Let $K_{0}=1$, and in every round $i =1,...,n$ a player puts all capital $K_{i-1}$ in. A fair coin is thrown. If it falls on Heads he receives $\frac{5}{3}$ of his capital outlay, if it falls on Tails then $\frac{1}{3}$ of his capital outlay is returned to him.
$1.$ Show $\mathbb E[K_{n}]=1$
$2. K_{n} \to 0$ a.s., where $n \to \infty$
Ideas:
$1.$ I am open to corrections, but I think this is fairly straightforward, perhaps even inductive?

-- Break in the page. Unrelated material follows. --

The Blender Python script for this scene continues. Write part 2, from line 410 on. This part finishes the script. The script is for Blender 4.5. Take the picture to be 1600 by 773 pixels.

$\mathbb E[K_{1}]=\frac{1}{2}\frac{5}{3}K_{0}+\frac{1}{2}\frac{1}{3}K_{0}=1$
and it goes on $\mathbb E[K_{i}]=\frac{1}{2}\frac{5}{3}E[K_{i-1}]+\frac{1}{2}\frac{1}{3}E[K_{i-1}]=\mathbb E[X_{i-1}]$
Does this suffice?
$2.$
Because we need to show $K_{n} \to 0$ a.s., $n \to \infty$ I assume we need to use the law of large numbers
The only problem is:
$\sum_{i=1}^{n}\frac{K_{n}}{n}\to \mathbb E[X_{1}]$, a.s. but as proven in $1.$ $\mathbb E[X_{1}]=1$
Oh yes but of course, it is plain to see that $(K_{n})_{n}$ are not independent random variables, and therefore I need to find some smart way to "create" random variables that are independent yet involve $K_{n}$ in order to apply the law of large numbers.
Any ideas/assistance?
In this game, what is independent is the rate of the return $\frac{K_{n}}{K_{n-1}}$. And it is a function of $X_n$, the result of the $n$-th round coin toss, $X_n = 1$ if coin falls in head and $0$ otherwise. We can see that $\frac{K_{n}}{K_{n-1}} = \left(\frac{5}{3}\right)^{X_n}\left(\frac{1}{3}\right)^{1-X_n}$ and $$ K_n = 1\cdot\left(\frac{5}{3}\right)^{X_1}\left(\frac{1}{3}\right)^{1-X_1}\cdots\left(\frac{5}{3}\right)^{X_n}\left(\frac{1}{3}\right)^{1-X_n}=\left(\frac{5}{3}\right)^{S_n}\left(\frac{1}{3}\right)^{n-S_n} $$ where $S_n= \sum_{j=1}^n X_j$ is the total number of heads until the $n$-th round. Take log on both sides and we have $$ \frac{1}{n}\log K_n = \frac{S_n}{n}\log\left(\frac{5}{3}\right)+\left(1-\frac{S_n}{n}\right)\log\left(\frac{1}{3}\right). $$ Strong law of large numbers implies $\frac{S_n}{n}\to E[X_1] =\frac{1}{2}$ almost surely. Thus, it holds $$ \frac{1}{n}\log K_n \to \frac{1}{2}\log\left(\frac{5}{9}\right)=c<0. $$ It says that $K_n^{\frac{1}{n}}\to e^c <1 $ and hence $K_n \to 0$ almost surely.